Le rôle de la CDPENAF dans les DOM participe de ce système de « freins et contrepoids » voulu par l’État afin d’éviter les dérives (même si tous les risques ne peuvent être supprimés).

Sa collégialité, garante d’un débat démocratique entre les divers intérêts en présence, dilue la subjectivité des décisions et par conséquent réduit les risques de conflits d’intérêt.

Il est tout aussi important de protéger nos élus locaux contre les pressions de toutes sortes : leur transférer une telle responsabilité, en plus de leurs lourdes tâches, pourrait avoir pour conséquence en l’espèce un accroissement des affaires pénales liées au foncier.

Dans les précédentes décennies, notamment les années 1990 et 2000, il n’est pas inutile de rappeler que l’apprentissage de la démocratie locale à La Réunion a été douloureux au prix de nombreuses condamnations pénales liées notamment aux marchés publics.

De surcroît, dans un rapport d'information n°616 (2016-2017) de Messieurs Thani MOHAMED SOILIHI, Daniel GREMILLET et Antoine KARAM, fait au nom de la Délégation sénatoriale aux outre-mer, déposé le 6 juillet 2017 au Sénat, il est souligné que « l'instrument essentiel de préservation des terres agricoles demeure les commissions départementales de consommation des espaces agricoles (CDCEA) dont le champ de compétences a été élargi aux espaces naturels et à la forêt par la loi n° 2014-1170 du 13 octobre 2014 d'avenir pour l'agriculture, l'alimentation et la forêt. La CDCEA est devenue la commission départementale de préservation des espaces naturels, agricoles et forestiers (CDPENAF) ».

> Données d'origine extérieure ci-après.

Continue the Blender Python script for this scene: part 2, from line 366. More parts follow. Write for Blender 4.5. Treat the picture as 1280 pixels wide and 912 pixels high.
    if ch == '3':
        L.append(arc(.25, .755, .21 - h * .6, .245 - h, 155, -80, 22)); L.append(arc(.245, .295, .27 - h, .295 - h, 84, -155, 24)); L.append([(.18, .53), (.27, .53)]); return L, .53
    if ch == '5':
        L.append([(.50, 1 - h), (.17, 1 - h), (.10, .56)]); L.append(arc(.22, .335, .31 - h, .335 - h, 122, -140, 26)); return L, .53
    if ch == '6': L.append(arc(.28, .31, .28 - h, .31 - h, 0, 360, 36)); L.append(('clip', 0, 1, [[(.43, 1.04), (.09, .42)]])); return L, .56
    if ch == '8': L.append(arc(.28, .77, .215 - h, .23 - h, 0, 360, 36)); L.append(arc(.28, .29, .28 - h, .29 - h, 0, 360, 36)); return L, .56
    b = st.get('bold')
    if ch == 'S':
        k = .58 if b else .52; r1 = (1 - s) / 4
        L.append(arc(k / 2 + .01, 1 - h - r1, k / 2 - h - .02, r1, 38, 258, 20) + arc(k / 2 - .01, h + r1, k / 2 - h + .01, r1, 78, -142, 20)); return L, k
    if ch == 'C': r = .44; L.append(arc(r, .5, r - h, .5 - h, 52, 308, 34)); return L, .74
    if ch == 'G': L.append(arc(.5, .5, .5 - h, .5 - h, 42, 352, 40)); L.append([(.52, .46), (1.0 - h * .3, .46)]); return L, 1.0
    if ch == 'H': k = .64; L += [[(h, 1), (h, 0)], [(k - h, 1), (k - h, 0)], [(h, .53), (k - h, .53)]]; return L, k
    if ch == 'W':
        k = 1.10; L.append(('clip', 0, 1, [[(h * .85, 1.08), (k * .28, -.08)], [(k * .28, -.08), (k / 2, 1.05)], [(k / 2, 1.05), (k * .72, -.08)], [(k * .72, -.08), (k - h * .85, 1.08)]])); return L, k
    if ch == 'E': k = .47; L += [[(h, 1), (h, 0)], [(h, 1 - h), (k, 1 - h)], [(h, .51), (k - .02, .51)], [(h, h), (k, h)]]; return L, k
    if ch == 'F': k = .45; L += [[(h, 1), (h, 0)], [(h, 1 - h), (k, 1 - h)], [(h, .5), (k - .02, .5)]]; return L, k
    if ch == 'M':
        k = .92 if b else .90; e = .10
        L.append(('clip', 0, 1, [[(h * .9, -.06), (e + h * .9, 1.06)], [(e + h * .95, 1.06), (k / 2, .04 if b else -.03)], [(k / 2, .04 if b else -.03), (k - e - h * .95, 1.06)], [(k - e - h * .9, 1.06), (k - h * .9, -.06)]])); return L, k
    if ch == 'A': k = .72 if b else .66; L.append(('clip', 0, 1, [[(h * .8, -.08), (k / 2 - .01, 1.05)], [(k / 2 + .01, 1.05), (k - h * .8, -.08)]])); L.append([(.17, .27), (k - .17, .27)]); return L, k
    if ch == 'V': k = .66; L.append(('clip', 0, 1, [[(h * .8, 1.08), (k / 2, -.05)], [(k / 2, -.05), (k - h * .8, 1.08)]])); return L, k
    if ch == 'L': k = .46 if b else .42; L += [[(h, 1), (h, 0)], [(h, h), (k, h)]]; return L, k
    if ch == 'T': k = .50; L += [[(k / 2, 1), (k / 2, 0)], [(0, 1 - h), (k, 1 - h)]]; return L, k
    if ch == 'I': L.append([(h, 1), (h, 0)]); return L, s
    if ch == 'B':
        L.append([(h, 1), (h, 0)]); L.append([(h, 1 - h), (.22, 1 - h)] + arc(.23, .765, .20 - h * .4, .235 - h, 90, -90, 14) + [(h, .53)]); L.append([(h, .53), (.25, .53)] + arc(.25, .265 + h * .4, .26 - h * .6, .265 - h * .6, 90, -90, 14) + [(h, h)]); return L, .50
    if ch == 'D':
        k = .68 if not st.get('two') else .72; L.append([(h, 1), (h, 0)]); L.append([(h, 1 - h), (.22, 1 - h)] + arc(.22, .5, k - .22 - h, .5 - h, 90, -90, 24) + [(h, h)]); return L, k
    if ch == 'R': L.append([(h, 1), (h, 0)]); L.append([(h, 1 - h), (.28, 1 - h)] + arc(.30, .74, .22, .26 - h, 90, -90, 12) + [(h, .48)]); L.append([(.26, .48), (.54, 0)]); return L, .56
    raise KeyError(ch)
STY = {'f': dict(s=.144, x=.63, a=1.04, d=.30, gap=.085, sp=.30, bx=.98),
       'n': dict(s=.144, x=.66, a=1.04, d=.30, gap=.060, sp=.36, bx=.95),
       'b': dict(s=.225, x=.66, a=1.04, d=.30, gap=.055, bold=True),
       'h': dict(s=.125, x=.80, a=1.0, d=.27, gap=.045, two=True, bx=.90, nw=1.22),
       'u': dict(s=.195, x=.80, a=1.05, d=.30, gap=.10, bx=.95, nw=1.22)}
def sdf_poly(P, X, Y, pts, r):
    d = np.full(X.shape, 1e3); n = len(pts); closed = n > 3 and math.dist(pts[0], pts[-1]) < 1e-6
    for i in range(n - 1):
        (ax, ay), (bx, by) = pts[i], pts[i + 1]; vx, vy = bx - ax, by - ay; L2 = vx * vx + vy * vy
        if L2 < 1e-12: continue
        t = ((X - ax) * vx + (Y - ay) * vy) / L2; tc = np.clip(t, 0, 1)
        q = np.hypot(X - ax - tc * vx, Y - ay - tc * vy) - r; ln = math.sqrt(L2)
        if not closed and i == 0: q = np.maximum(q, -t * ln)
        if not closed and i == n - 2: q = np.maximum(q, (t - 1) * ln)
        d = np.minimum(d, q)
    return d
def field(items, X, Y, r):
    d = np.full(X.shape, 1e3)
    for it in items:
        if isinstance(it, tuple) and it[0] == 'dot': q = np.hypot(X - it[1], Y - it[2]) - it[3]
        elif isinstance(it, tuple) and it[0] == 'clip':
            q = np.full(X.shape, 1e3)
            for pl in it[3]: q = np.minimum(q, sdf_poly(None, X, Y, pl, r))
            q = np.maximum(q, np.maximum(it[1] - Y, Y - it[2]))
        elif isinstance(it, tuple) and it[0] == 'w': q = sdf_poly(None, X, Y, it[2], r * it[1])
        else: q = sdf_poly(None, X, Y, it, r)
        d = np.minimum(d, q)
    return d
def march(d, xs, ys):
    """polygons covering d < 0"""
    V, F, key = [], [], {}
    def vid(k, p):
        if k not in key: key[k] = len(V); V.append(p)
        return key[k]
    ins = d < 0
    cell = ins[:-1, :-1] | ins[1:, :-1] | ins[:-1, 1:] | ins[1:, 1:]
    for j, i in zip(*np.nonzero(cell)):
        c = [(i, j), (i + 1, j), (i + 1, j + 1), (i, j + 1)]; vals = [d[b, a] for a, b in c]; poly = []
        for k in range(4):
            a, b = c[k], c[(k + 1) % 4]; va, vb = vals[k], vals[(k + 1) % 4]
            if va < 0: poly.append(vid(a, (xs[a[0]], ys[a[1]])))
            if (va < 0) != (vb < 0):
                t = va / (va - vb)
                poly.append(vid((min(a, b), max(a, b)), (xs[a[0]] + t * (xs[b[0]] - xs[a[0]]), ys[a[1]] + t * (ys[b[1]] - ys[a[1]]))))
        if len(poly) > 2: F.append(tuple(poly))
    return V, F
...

Enfin, selon les deux scénarios extrêmes envisagés à titre d'hypothèses par le SAR en vigueur à La Réunion, à l’horizon 2030, « 6 à 34 % des terres agricoles pourraient être perdues. »

Dans ces conditions, il semble pertinent pour renforcer ce dispositif essentiel que des parlementaires ultramarins puissent être invités et sièger en qualité d’observateurs avec voix consultative au sein des CDPENAF dans les départements d’Outre-Mer : c’est l’objet du présent amendement.